What is asked:
Copy every line of the data that includes the string "script".

[Begin Dataset records]

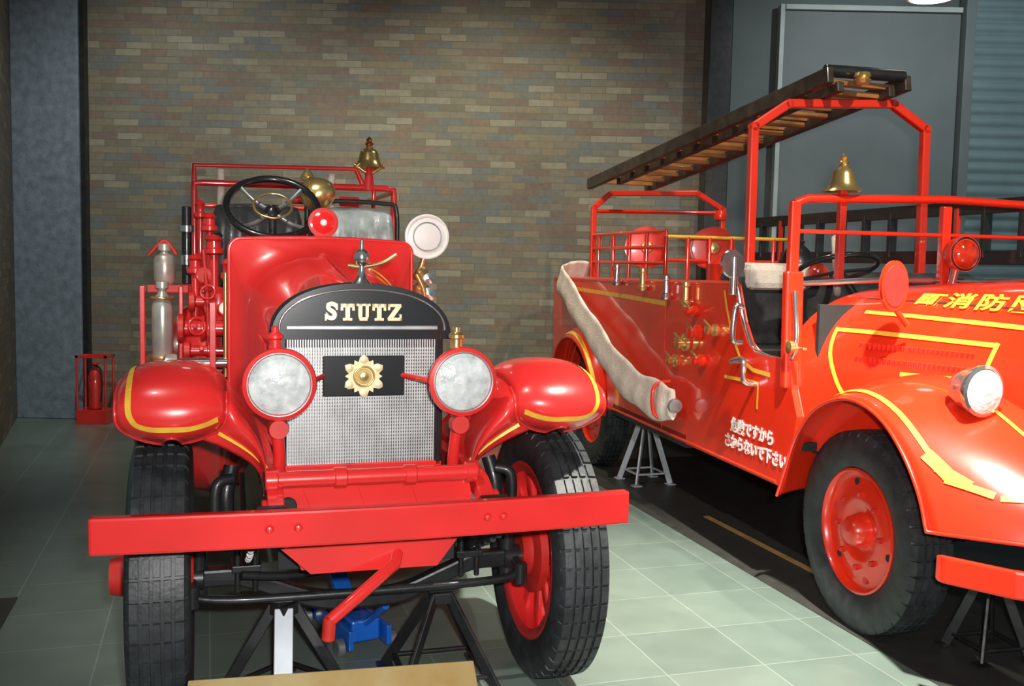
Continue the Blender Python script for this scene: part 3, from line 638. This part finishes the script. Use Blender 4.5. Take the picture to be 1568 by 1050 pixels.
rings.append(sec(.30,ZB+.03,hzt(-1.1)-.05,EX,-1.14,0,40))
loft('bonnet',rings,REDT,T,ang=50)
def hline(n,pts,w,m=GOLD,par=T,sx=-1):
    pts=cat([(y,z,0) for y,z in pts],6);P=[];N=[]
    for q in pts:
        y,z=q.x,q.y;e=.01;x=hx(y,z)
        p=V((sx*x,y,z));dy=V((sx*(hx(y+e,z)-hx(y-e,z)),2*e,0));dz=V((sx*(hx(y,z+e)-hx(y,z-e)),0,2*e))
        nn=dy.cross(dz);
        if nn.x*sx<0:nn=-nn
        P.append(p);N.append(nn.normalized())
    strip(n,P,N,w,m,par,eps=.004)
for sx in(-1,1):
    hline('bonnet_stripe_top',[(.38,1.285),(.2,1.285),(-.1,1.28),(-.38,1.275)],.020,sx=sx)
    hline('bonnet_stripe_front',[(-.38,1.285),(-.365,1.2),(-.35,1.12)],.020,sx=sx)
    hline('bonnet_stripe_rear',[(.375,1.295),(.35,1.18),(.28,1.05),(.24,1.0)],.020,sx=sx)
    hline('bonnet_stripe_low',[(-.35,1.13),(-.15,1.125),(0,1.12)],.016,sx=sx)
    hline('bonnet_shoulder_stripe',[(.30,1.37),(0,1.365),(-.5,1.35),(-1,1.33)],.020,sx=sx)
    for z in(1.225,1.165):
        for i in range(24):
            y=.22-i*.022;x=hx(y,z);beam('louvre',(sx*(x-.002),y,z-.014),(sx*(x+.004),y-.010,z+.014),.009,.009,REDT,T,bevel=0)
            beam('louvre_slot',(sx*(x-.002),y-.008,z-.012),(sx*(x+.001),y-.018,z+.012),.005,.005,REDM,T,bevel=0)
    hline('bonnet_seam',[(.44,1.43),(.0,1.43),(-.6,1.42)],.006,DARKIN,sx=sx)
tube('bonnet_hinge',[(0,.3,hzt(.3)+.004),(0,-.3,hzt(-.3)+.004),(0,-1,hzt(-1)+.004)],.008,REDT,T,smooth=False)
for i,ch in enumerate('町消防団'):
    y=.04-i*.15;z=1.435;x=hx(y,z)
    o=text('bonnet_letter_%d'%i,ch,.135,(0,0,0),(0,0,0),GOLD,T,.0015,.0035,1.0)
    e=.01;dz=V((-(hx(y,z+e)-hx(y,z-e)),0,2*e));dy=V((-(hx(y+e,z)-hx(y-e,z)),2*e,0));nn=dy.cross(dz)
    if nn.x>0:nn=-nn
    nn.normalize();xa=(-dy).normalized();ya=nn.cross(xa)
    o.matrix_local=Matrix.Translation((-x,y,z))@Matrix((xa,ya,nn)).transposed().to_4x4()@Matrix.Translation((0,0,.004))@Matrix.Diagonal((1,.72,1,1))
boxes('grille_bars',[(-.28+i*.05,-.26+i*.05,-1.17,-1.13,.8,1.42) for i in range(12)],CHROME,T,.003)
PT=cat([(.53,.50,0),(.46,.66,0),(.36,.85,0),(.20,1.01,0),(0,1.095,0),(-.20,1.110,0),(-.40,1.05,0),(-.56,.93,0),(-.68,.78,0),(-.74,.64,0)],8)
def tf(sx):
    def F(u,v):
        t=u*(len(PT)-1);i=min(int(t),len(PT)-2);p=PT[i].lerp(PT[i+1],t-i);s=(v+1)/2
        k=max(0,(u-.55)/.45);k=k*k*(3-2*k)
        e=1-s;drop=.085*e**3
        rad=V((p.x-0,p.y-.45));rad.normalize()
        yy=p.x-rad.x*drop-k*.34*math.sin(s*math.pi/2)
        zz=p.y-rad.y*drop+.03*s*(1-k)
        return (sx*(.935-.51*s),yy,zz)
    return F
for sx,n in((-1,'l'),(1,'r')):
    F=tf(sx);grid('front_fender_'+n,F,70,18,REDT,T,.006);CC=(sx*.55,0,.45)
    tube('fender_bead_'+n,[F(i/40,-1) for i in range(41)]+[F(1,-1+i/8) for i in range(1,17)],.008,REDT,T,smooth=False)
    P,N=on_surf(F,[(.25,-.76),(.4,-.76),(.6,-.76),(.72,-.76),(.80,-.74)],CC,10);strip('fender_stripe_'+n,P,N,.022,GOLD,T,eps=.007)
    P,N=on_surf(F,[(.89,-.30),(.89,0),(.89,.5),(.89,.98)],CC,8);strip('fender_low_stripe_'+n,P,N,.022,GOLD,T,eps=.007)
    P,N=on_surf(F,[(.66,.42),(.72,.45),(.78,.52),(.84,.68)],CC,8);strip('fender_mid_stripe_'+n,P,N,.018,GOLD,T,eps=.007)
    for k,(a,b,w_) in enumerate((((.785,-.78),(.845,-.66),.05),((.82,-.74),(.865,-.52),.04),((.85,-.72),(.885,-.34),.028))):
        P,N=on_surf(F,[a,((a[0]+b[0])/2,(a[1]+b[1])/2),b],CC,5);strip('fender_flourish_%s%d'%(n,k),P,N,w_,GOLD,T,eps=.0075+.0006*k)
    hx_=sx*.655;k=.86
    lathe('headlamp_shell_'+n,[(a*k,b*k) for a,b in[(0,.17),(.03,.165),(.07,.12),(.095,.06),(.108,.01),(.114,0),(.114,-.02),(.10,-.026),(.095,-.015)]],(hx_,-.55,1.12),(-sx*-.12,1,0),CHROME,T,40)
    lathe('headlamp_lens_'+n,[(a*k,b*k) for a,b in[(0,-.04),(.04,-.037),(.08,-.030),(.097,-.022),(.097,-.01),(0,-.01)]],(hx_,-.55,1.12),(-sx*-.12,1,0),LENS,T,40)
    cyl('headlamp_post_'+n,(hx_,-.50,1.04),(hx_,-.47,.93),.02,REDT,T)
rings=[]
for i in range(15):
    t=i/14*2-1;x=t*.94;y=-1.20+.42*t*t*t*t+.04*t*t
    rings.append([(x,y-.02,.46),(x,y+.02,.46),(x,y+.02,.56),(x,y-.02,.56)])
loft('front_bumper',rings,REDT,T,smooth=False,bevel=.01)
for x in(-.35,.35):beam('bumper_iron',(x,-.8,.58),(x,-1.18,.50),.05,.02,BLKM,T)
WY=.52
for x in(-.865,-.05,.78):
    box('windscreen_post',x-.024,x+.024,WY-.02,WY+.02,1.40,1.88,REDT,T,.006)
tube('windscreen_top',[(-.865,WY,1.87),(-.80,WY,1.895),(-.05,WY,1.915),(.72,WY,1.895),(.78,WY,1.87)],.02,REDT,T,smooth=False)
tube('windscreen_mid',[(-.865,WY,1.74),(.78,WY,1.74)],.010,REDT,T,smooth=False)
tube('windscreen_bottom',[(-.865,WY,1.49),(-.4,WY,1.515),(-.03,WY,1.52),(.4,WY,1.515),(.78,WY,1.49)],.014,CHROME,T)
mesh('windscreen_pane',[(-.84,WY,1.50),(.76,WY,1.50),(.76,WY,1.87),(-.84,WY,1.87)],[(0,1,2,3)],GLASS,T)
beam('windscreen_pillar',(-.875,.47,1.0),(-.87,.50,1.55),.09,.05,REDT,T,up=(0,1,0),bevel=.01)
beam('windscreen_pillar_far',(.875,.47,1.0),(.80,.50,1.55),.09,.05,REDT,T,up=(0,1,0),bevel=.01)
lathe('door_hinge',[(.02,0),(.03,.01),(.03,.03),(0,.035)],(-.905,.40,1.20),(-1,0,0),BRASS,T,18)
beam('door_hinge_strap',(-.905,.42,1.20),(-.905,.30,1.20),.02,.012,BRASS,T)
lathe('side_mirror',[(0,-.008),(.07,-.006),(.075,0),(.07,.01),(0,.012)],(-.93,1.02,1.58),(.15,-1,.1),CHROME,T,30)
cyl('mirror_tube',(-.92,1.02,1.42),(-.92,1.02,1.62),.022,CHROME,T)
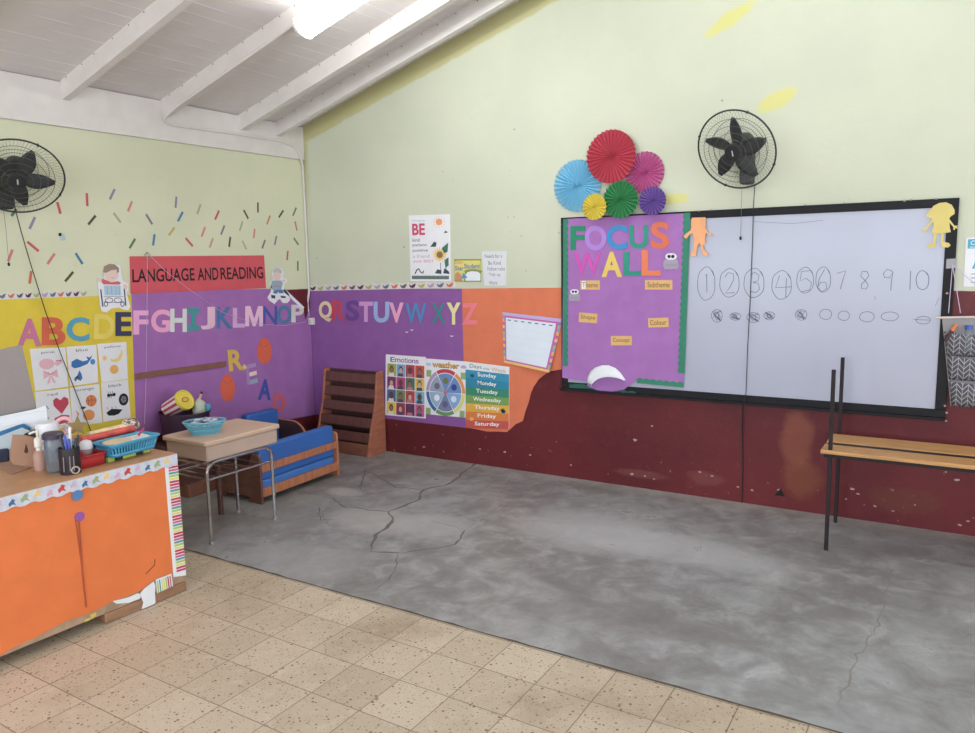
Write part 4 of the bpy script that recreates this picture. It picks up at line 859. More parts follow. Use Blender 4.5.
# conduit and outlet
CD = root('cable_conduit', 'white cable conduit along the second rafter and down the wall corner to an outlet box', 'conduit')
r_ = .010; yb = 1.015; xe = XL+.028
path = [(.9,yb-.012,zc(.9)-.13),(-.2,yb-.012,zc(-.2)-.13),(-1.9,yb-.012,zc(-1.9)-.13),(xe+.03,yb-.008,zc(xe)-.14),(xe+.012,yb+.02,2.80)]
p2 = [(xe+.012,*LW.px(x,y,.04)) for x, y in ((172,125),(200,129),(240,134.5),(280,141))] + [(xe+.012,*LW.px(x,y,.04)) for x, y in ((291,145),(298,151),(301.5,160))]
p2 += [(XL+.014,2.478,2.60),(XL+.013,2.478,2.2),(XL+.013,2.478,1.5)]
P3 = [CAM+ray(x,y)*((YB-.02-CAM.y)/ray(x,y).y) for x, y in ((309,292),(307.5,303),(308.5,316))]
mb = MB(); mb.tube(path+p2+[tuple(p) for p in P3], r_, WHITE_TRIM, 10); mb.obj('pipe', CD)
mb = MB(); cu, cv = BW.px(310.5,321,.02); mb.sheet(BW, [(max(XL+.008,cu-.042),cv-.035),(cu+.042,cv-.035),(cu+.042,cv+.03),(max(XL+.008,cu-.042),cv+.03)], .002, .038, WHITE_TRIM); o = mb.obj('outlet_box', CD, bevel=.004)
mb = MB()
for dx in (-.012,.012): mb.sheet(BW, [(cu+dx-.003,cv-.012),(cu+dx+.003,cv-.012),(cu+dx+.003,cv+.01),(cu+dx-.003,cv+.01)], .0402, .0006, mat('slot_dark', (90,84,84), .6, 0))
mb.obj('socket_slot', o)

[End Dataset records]

Complete output:
Continue the Blender Python script for this scene: part 3, from line 638. This part finishes the script. Use Blender 4.5. Take the picture to be 1568 by 1050 pixels.
Write part 4 of the bpy script that recreates this picture. It picks up at line 859. More parts follow. Use Blender 4.5.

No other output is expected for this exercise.